▶ _GOAL OF THE EXERCISE_: For this exercise, repeat all of the material verbatim apart from its images.

▶ _COLLECTED DATA_:

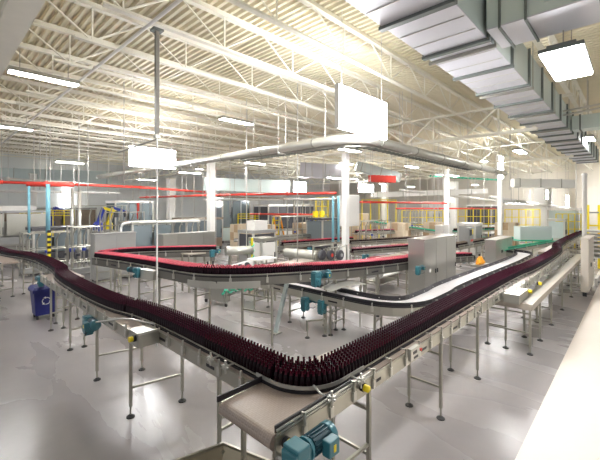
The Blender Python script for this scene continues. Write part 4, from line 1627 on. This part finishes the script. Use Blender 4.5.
far_conveyor('far conveyor with dark bottles at centre beyond the grey roll', pz(282, 245, 21), pz(352, 240, 24), .4, BELTD, REDCAP, 'dark_red_bottles', 'rows of dark red capped bottles at centre beyond the grey roll')
far_conveyor('far empty conveyor right of the step ladder', pz(236, 240, 22), pz(318, 234, 27), .5, BELTW)
far_conveyor('far empty conveyor at left under the robots', pz(120, 227, 26), pz(168, 229, 25), .5, BELTW)
far_conveyor('empty steel conveyor at the left edge behind the dark bottles', pz(-10, 247, 20.5), pz(38, 246, 20.5), .6, BELTW)

far_conveyor('far conveyor of brown bottles left of the wrapping machine', pz(232, 231, 29), pz(284, 229, 31.3), .5, BELTD, BROWNM, 'brown_bottles', 'rows of brown bottles far behind the square steel machine')
far_conveyor('highest far conveyor of pink capped bottles right of the panel box', pz(356, 233, 27), pz(418, 230.5, 30), .5, BELTD, PINK, 'pink_capped_bottles', 'far rows of pink capped bottles just right below the panel box')
far_conveyor('far green edged conveyor right of the slim pale column', pz(455, 231, 30), pz(500, 229, 33), .5, GREENB, BROWNM, 'brown_bottles', 'far rows of brown bottles between the two slim pale columns', GREEN)
far_conveyor('low far conveyor of dark bottles left of the large steel cabinet', pz(368, 262, 17.2), pz(408, 258.5, 18.2), .4, BELTD, REDCAP, 'dark_red_bottles', 'rows of dark red capped bottles left of the large steel cabinet')

# rolls and tanks
def roll(label, pa, pb, r_, mm, name='steel_drum'):
    va, vb = Vector(pa), Vector(pb)
    r = thing(name, label, 'drum', tuple((va + vb) / 2))
    MB().tube([va, vb], r_, 16).build('shell', mm, r, True)
    for v_ in (va, vb):
        dd = (vb - va).normalized()
        MB().tube([v_ - dd * .02, v_ + dd * .02], r_ * 1.06, 16).build('rim', STEELD, r)
    for f in (.15, .85):
        c_ = va.lerp(vb, f)
        MB().bar((c_.x, c_.y, 0), (c_.x, c_.y, c_.z - r_ * .8), .1).build('support', STEELD, r)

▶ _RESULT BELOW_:
The Blender Python script for this scene continues. Write part 4, from line 1627 on. This part finishes the script. Use Blender 4.5.
far_conveyor('far conveyor with dark bottles at centre beyond the grey roll', pz(282, 245, 21), pz(352, 240, 24), .4, BELTD, REDCAP, 'dark_red_bottles', 'rows of dark red capped bottles at centre beyond the grey roll')
far_conveyor('far empty conveyor right of the step ladder', pz(236, 240, 22), pz(318, 234, 27), .5, BELTW)
far_conveyor('far empty conveyor at left under the robots', pz(120, 227, 26), pz(168, 229, 25), .5, BELTW)
far_conveyor('empty steel conveyor at the left edge behind the dark bottles', pz(-10, 247, 20.5), pz(38, 246, 20.5), .6, BELTW)

far_conveyor('far conveyor of brown bottles left of the wrapping machine', pz(232, 231, 29), pz(284, 229, 31.3), .5, BELTD, BROWNM, 'brown_bottles', 'rows of brown bottles far behind the square steel machine')
far_conveyor('highest far conveyor of pink capped bottles right of the panel box', pz(356, 233, 27), pz(418, 230.5, 30), .5, BELTD, PINK, 'pink_capped_bottles', 'far rows of pink capped bottles just right below the panel box')
far_conveyor('far green edged conveyor right of the slim pale column', pz(455, 231, 30), pz(500, 229, 33), .5, GREENB, BROWNM, 'brown_bottles', 'far rows of brown bottles between the two slim pale columns', GREEN)
far_conveyor('low far conveyor of dark bottles left of the large steel cabinet', pz(368, 262, 17.2), pz(408, 258.5, 18.2), .4, BELTD, REDCAP, 'dark_red_bottles', 'rows of dark red capped bottles left of the large steel cabinet')

# rolls and tanks
def roll(label, pa, pb, r_, mm, name='steel_drum'):
    va, vb = Vector(pa), Vector(pb)
    r = thing(name, label, 'drum', tuple((va + vb) / 2))
    MB().tube([va, vb], r_, 16).build('shell', mm, r, True)
    for v_ in (va, vb):
        dd = (vb - va).normalized()
        MB().tube([v_ - dd * .02, v_ + dd * .02], r_ * 1.06, 16).build('rim', STEELD, r)
    for f in (.15, .85):
        c_ = va.lerp(vb, f)
        MB().bar((c_.x, c_.y, 0), (c_.x, c_.y, c_.z - r_ * .8), .1).build('support', STEELD, r)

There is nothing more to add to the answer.